President Trump on Thursday signed an executive order on cybersecurity that aims to bolster the cybersecurity of federal networks and the critical infrastructure of the U.S.

The cybersecurity order has long been anticipated as Trump balked on signing a cybersecurity order mere days into his presidency.

The order has three major components: protecting federal networks, cybersecurity of critical infrastructure and promoting cybersecurity workforce development.

As expected by experts, it continues an approach espoused by the Obama administration that leans on public-private partnerships. Effective immediately, each agency has been ordered to adopt the National Institute of Standards and Technology's framework of cybersecurity standards, which was released in 2014, followed by a draft update in January.
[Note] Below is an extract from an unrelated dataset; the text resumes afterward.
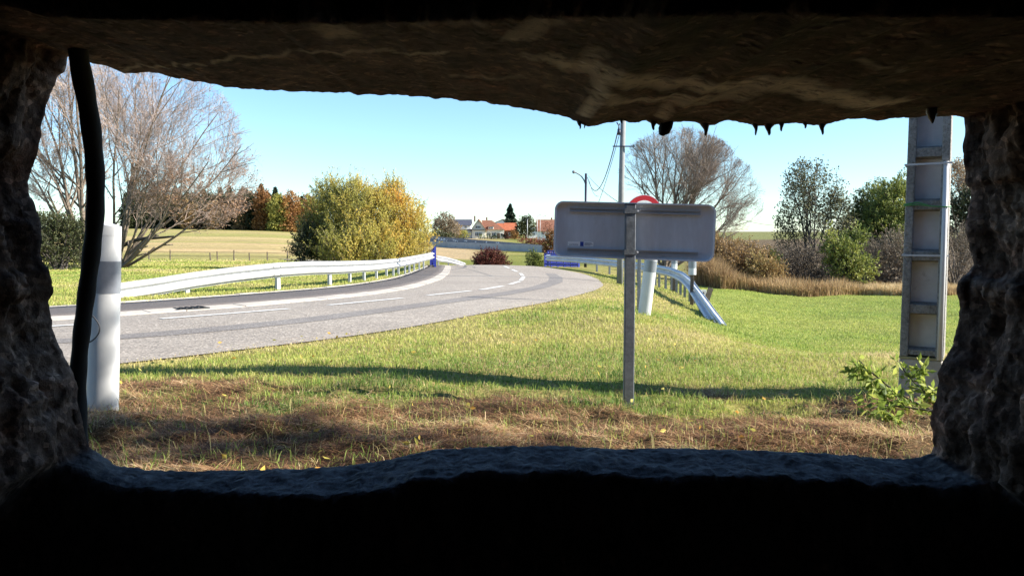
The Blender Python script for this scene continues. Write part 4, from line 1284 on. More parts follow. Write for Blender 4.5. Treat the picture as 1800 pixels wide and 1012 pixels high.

The voluntary framework was created as a "set of industry standards and best practices to help organizations manage cybersecurity risks." If a successor document is published, then agencies must abide by that.

Trump's order pushes for a higher degree of centralization and will hold department heads accountable for managing cybersecurity risk management and modernization for IT and data as part of an "executive branch enterprise."

Speaking about the cyber order during the White House press briefing on Thursday, Tom Bossert, Trump's homeland security adviser, referred to the data breach at the Office of Personnel Management in 2014, in which it is estimated that hackers stole records for up to 21.5 million people.

Bossert said agency will not only have a responsibility to protect their own networks, but will also have a responsibility to identify risks and share that information with the White House.

"That executive order among other things is going to keep his promise that he has made to the American people to keep America safe, including in cyberspace," Bossert said.

Bossert noted that the U.S. has seen an uptick of attack not only from the country's enemies, but also allies. "Sitting by and doing nothing is no longer an option," he said.

Asked if the Russian hacking interference in the U.S. election was the impetus for the order, Bossert asserted that it was not.

"No, it was not a Russian-motivated issue," he said. "It was a United States of America-motivated issue."